Sometimes it’s a big failure or, more often, it’s just a big enough setback or obstacle that sends you back to the drawing board. Things are not turning out as you planned. What now?

The answer might sound cheesy and obvious, but it is as simple as this: you must be ready to stomach it and maintain your leader’s grip on the situation.

Leadership, of course, is another term that’s often overused in today’s entrepreneurial press, but I’ve not mentioned it by chance here. What I mean is that you cannot let obstacles and setbacks fill you up with self-doubt.

When we think of resiliency, the image may come to mind of a person who just climbed a mountain despite being disabled. We do not necessarily think of someone like ourselves having to wrestle with rejection, roadblocks, let-downs and failed attempts at success. We do not think of ourselves as the leading figure of our own project that is being pushed into a corner whilst our mind cannot stop thinking of dark and scary ‘what ifs’.

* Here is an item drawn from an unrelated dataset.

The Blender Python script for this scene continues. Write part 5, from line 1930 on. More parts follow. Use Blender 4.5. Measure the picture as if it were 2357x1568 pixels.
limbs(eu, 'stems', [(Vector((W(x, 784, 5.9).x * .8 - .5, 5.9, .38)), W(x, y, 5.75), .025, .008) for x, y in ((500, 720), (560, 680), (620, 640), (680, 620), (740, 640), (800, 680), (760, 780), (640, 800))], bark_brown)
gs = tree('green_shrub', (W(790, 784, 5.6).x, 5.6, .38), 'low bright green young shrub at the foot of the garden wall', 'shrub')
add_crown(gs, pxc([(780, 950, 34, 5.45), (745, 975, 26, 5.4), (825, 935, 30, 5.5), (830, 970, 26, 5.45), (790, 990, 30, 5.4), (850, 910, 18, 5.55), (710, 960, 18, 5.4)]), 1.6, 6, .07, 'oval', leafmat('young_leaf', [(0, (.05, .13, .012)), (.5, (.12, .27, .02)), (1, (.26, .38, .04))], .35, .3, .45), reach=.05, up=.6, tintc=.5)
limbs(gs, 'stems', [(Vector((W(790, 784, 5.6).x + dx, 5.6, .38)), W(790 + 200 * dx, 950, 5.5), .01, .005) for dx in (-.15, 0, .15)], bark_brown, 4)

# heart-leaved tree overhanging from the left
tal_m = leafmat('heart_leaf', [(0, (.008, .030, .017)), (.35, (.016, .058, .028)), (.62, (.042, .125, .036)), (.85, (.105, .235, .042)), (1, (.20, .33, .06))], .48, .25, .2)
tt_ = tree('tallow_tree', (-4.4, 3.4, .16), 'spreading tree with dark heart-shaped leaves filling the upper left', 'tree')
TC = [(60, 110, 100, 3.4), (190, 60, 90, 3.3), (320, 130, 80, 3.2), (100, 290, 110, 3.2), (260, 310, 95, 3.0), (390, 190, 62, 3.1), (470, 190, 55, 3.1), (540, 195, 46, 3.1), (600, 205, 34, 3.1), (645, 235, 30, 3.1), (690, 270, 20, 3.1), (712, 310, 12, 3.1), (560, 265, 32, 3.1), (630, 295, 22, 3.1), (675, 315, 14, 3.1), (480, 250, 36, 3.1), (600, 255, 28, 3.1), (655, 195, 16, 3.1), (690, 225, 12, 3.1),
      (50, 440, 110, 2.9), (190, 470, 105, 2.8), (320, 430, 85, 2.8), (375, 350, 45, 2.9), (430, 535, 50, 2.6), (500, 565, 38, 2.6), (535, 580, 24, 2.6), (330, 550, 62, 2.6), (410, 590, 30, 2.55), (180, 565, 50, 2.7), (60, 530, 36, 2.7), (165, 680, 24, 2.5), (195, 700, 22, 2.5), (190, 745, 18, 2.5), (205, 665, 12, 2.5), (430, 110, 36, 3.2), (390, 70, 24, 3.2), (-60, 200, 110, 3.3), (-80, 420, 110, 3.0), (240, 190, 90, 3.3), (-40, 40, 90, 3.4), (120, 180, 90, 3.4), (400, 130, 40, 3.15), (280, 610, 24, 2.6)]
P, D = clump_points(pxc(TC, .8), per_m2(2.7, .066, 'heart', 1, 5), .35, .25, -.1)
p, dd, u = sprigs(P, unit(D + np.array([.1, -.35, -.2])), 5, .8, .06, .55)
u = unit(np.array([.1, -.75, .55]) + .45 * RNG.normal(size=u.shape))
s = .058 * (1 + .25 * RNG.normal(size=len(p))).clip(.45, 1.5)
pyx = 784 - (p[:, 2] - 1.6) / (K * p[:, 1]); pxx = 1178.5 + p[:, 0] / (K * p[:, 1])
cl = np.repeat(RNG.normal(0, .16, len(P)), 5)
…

Going back to my two examples from before, rejections, mistakes, or even mere bad luck were (and still are) a constant component of both. We’ve been rejected with Silicon Roundabout. We’ve made mistakes. We have failed certain experiments we made. Same thing with the co-living project at AGÀPE Properties. From subcontractors letdowns, to planning mistakes at council level, from unforeseen structural defect, to all sorts of problems due to both external factors as well as our own errors: this project has constantly challenged us and even pushed me to think “what if this really screws us up for good?”.

It’s at times like these that you must remind yourself that the true grit of a leader is not how he or she performs during the good times but rather how he/she displays emotional strength, courage and professionalism during the most trying times. It is impossible to demonstrate resilience unless you have gone through difficult times.

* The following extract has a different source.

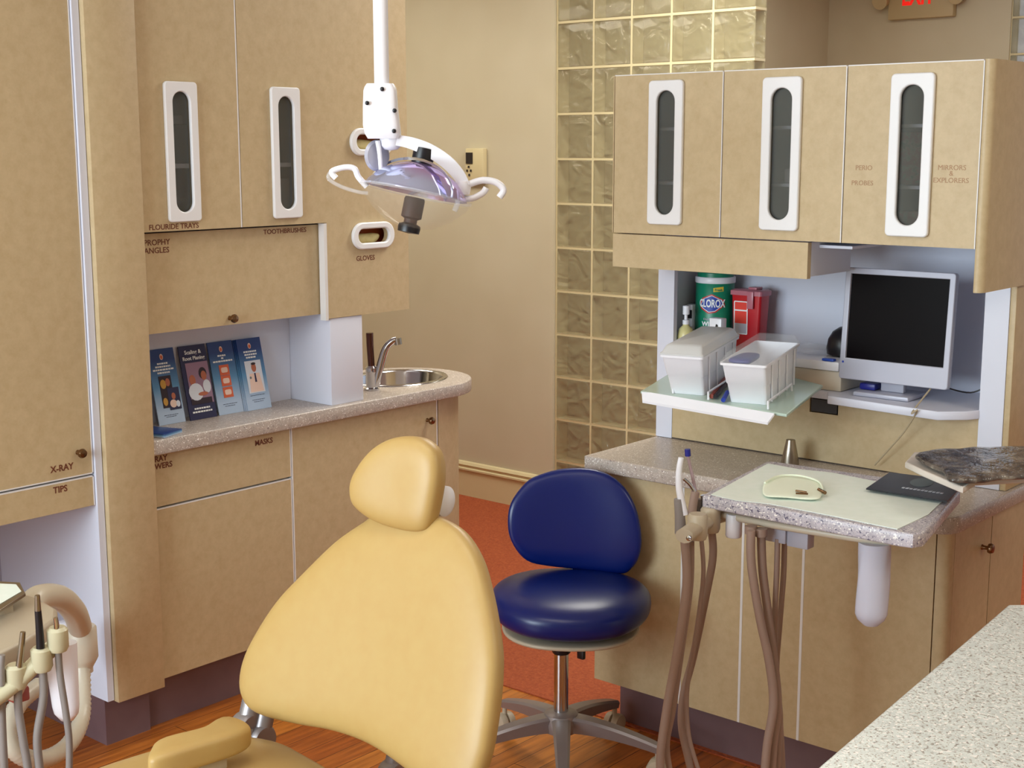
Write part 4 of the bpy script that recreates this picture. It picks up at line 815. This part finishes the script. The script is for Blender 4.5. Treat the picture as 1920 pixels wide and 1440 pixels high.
# arm
am = [(282, 1400), (300, 1384), (385, 1362), (425, 1340), (458, 1347), (470, 1362), (440, 1378), (370, 1400), (310, 1418), (278, 1420)]
az = .625; ap = [on(px, py, 2, az) for px, py in am]; acx = sum(p_.x for p_ in ap)/10; acy = sum(p_.y for p_ in ap)/10
q = MB(); q.pad([(p_.x, p_.y) for p_ in ap], .05, lambda u, v, w_: Vector((u, v, az-.02+w_)), 4, 4.5, 12); ar = q.build('armrest', 'yellow', pc, ang=60)
q = MB(); q.box(acx-.02, acx+.015, acy-.07, acy+.05, zs-.07, az-.046, .006); q.build('armrest_support', 'beige', pc)
for px, py, yy in ((448, 1352, 0), (492, 1372, 1)):
    pass
ha = on(485, 1372, 1, Ob.y+.0)
def hinge(px, py):
    c_ = far(px, py, 2.62); q = MB(); q.lathe([(.001, -.02), (.026, -.019), (.030, -.012), (.030, .012), (.026, .019), (.001, .02)], Matrix.Translation(c_) @ Matrix.Rotation(math.pi/2, 4, 'Y'), 24)
    q.tube([c_, c_+Vector((.0, -.02, -.06)), c_+Vector((.0, -.02, -.14))], .022, 12, 4, flat=.7); q.tube([c_, c_+Vector((0, .02, .06))], .02, 12, smooth=False); q.build('hinge', 'castal', pc)
hinge(487, 1384); hinge(462, 1362); hinge(735, 1452)
q = MB(); q.tube([(-1.80, 1.40, .46), (-1.80, 1.15, .40), (-1.80, 1.05, .22)], .09, 20, 5, flat=1.3); q.build('lift_column', 'beige', pc)
q = MB(); q.pad([(-.18, -.35), (.18, -.35), (.22, 0), (.18, .30), (-.18, .30), (-.22, 0)], .10, lambda u, v, w_: Vector((-1.80+u, 1.0+v, .05+w_)), 4, 6); q.build('floor_plate', 'beige', pc)
q = MB(); q.tube([(-1.80, 1.06, .24), (-1.80, 1.04, .09)], .10, 20, smooth=False); q.build('base_column', 'beige', pc)
q = MB(); q.pad([(-.24, -.35), (.24, -.35), (.26, .0), (.24, .30), (-.24, .30), (-.26, 0)], .06, lambda u, v, w_: Vector((-1.80+u, 1.22+v, .468+w_)), 4, 5); q.build('seat_frame', 'beige', pc)

# ================================================================== operator stool
sb0 = far(1052, 1330, 3.55); SC = Vector((sb0.x, sb0.y, 0))
st = empty('operator_stool', 'navy blue operator stool on five-arm aluminium caster base', 'stool', SC)
zh = .155
q = MB(); q.lathe([(.045, -.055), (.05, -.03), (.045, -.006), (.032, .0), (.001, .0)], Matrix.Translation(SC+Vector((0, 0, zh)))); q.build('hub', 'castal', st)
a0 = math.atan2(-SC.y, -SC.x)+.02
for k in range(5):
    a = a0+k*2*math.pi/5; d = Vector((math.cos(a), math.sin(a), 0)); n = Vector((-d.y, d.x, 0)); L = .27
    q = MB(); R = []
    for t in range(9):
        s = t/8; c_ = SC+d*(.03+(L-.03)*s); zt_ = zh-.008-.050*s**1.6; hb_ = .045-.022*s; wd = .026-.010*s
        R.append([c_+n*wd*x+Vector((0, 0, z)) for x, z in ((-.7, zt_), (.7, zt_), (1, zt_-.006), (.8, zt_-hb_), (-.8, zt_-hb_), (-1, zt_-.006))])
    q.loft(R); leg = q.build('base_arm', 'castal', st, ang=35)
    c_ = SC+d*(L-.002); q = MB(); ax = Matrix.Translation(c_+Vector((0, 0, .0285))) @ Vector((0, 0, 1)).rotation_difference(n).to_matrix().to_4x4()
    q.lathe([(.010, -.024), (.026, -.022), (.028, -.018), (.028, -.004), (.012, -.003), (.012, .003), (.028, .004), (.028, .018), (.026, .022), (.010, .024)], ax, 24)
    q.cyl(c_+Vector((0, 0, .03)), c_+Vector((0, 0, .075)), .007); q.build('caster', 'putty', leg)
q = MB(); q.cyl(SC+Vector((0, 0, zh)), SC+Vector((0, 0, .322)), .0195, .0195, 28); q.build('lower_column', 'chrome', st)
q = MB(); q.lathe([(.022, .318), (.025, .322), (.025, .334), (.020, .338), (.001, .338)], Matrix.Translation(SC)); q.build('collar', 'black', st)
q = MB(); q.cyl(SC+Vector((0, 0, .336)), SC+Vector((0, 0, .42)), .013, .013, 24); q.build('gas_lift', 'chrome', st)
sc_ = far(1070, 1125, 3.53); sd_ = Vector((sc_.x, sc_.y, 0)).normalized(); sr = Vector((sd_.y, -sd_.x, 0))
SCn = Vector((sc_.x, sc_.y, .465))
so_ = []
for k in range(16):
    a = 2*math.pi*k/16; x = .212*math.copysign(abs(math.cos(a))**.85, math.cos(a)); y = .215*math.copysign(abs(math.sin(a))**.9, math.sin(a)); x *= 1+.0*y
    so_.append((x*(1-.35*max(0, y)), y))
q = MB(); q.pad(so_, .122, lambda u, v, w_: SCn+sr*u+sd_*v+Vector((0, 0, w_+.010*math.cos(v*9))), 4, 2.7, 14, .008); q.build('seat', 'blue', st, ang=75)
q = MB(); q.pad([(a*.86, b*.86) for a, b in so_], .016, lambda u, v, w_: SCn+sr*u+sd_*v+Vector((0, 0, w_-.063)), 3, 5); q.build('seat_pan', 'putty', st, ang=60)
bo_ = [(985, 905), (1012, 890), (1060, 879), (1118, 881), (1162, 904), (1190, 945), (1202, 1000), (1198, 1040), (1183, 1065), (1162, 1075), (1100, 1070), (1030, 1062), (988, 1050), (963, 1020), (953, 985), (958, 942)]
OB = far(1077, 980, 3.66); NB = (-sd_*math.cos(.12)+Vector((0, 0, math.sin(.12))))
TB = (Vector((0, 0, 1))-NB*NB.z).normalized(); UB = TB.cross(NB)
pb2 = [onplane(px, py, OB, NB)-OB for px, py in bo_]
q = MB(); q.pad([(p_.dot(UB), p_.dot(TB)) for p_ in pb2], .062, lambda u, v, w_: OB+UB*u+TB*v+NB*(w_+1.1*u*u-.012), 4, 2.8, 12, .004); q.build('backrest', 'blue', st, ang=75)
q = MB(); q.tube([SCn+sd_*.02+Vector((0, 0, -.058)), SCn+sd_*.16+Vector((0, 0, -.055)), OB-NB*.045+Vector((0, 0, -.10)), OB-NB*.048], .010, 10, 4, flat=.5); q.build('back_bar', 'chrome', st)
lv = far(1090, 1215, 3.50); q = MB(); q.tube([SCn+sr*.045+Vector((0, 0, -.055)), lv+Vector((0, 0, .03)), lv+Vector((0, 0, -.012))], .008, 10, 2, flat=.6); lo = q.build('lever', 'chrome', st)
q = MB(); q.box(-.011, .011, -.006, .006, -.018, .012, .003, Matrix.Translation(lv+Vector((0, 0, -.012)))); q.build('lever_grip', 'black', lo)

# ================================================================== operatory lamp
DLm = 2.95
def LP(px, py, dz=0): return far(px, py, DLm+dz)
lp = empty('operatory_lamp', 'white ceiling-mounted dental operatory lamp with clear shield and handles', 'dental lamp', LP(716, 155))
pt = LP(716, 170); pt2 = Vector((pt.x, pt.y, 2.70))
q = MB(); q.cyl(pt, pt2, .0155, .0155, 24); q.build('pole', 'plastic', lp)
q = MB(); q.cyl(Vector((pt.x, pt.y, 2.66)), Vector((pt.x, pt.y, 2.72)), .07, .09, 28); q.build('ceiling_canopy', 'plastic', lp)
# tapered housing
hs = [(157, 688, 738, .020), (163, 684, 742, .024), (170, 682, 744, .026), (200, 681, 746, .027), (235, 681, 750, .027), (250, 684, 752, .026), (260, 690, 748, .02)]
q = MB(); R = []
for py, xa, xb, dp in hs:
    A_ = LP(xa, py); B_ = LP(xb, py); m_ = (A_+B_)/2; h = (B_-A_).length/2
    R.append([m_+rt*h*cx_ + fh*dp*sy_ for cx_, sy_ in [(math.copysign(abs(math.cos(a))**.45, math.cos(a)), math.copysign(abs(math.sin(a))**.45, math.sin(a))) for a in [2*math.pi*j/28 for j in range(28)]]])
q.loft(R); hsg = q.build('housing', 'plastic', lp, ang=50)
for px, py in ((719, 168), (691, 194), (742, 208), (741, 246)):
    q = MB(); c_ = LP(px, py)-fh*.0275; q.lathe([(.0045, 0), (.0045, .003), (.001, .004)], Matrix.Translation(c_) @ Vector((0, 0, 1)).rotation_difference(-fh).to_matrix().to_4x4(), 12); q.build('screw', 'black', hsg)
q = MB(); q.lathe([(.001, .024), (.018, .02), (.024, .008), (.022, -.010), (.014, -.018), (.001, -.020)], Matrix.Translation(LP(733, 264, .01))); q.build('ball_joint', 'plastic', lp)
q = MB(); q.tube([LP(708, 264), LP(712, 290), LP(714, 320)], .0055, 10, 3, r1=.0045); q.build('link_rod', 'plastic', lp)
q = MB(); c_ = LP(707, 292, .02); q.lathe([(.001, .006), (.028, .005), (.033, 0), (.028, -.005), (.001, -.006)], Matrix.Translation(c_) @ Vector((0, 0, 1)).rotation_difference((-fh+rt*.9).normalized()).to_matrix().to_4x4(), 28); q.build('tension_disc', 'mon', lp)
# yoke : flat curved band from the joint over the reflector to the right pivot
yk = [(738, 262), (770, 268), (805, 282), (838, 304), (860, 328), (872, 350)]
C_ = cat([LP(px, py) for px, py in yk], 6, False); R = []
for i, c_ in enumerate(C_):
    t_ = (C_[min(i+1, len(C_)-1)]-C_[max(i-1, 0)]).normalized(); n_ = t_.cross(fh).normalized(); hh = .010+.004*math.sin(i/len(C_)*3)
    R.append([c_+n_*hh*a+fh*.010*b for a, b in ((-1, -1), (1, -1), (1, 1), (-1, 1))])
q = MB(); q.loft(R); yo = q.build('yoke', 'plastic', lp, ang=30)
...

Remember that with every struggle comes a tremendous opportunity. These are the times where you can choose to embrace the gift of adversity and use it to strengthen your leadership abilities. Here is where you can make a difference. It’s where you can train yourself to be the leading figure that can really make your entrepreneurial endeavour succeed.

Good times are a reason to celebrate and reward people. However, nothing is more rewarding than coming out of a storm as a stronger leader and a more cohesive team. Treasure these moments and, if the worst does come up, make sure you don’t waste the opportunity to learn.

Then stand back up and try again.

Once Nelson Mandela said that he never failed, he either won or learned. Resilience is what will take you there: to either succeed or learn from something and get ultimately closer to success.

Conclusion

Making an exhaustive list of what helps with entrepreneurial success is probably an impossible task. In this article we’ve looked instead at establishing what are the three pillars that underpin successful enterprises -be them big startup dreams or a particular project.

Remember these three as they will always serve you well regardless of the type of entrepreneur you want to be.

They are:

  • Vision, that you must nurture with curiosity and the ambition to be the best and/or the first at doing something for others
  • Due Diligence, that you must do aplenty to prepare for your enterprise
  • Resilience, that you must have not to give up in the face of adversities, so that you can lead your project to either success or to precious learning before you pick up the next fight

So here are my two pence for today. I hope you found it useful and don’t forget to share your thoughts if you agree or disagree with anything we’ve talked about here.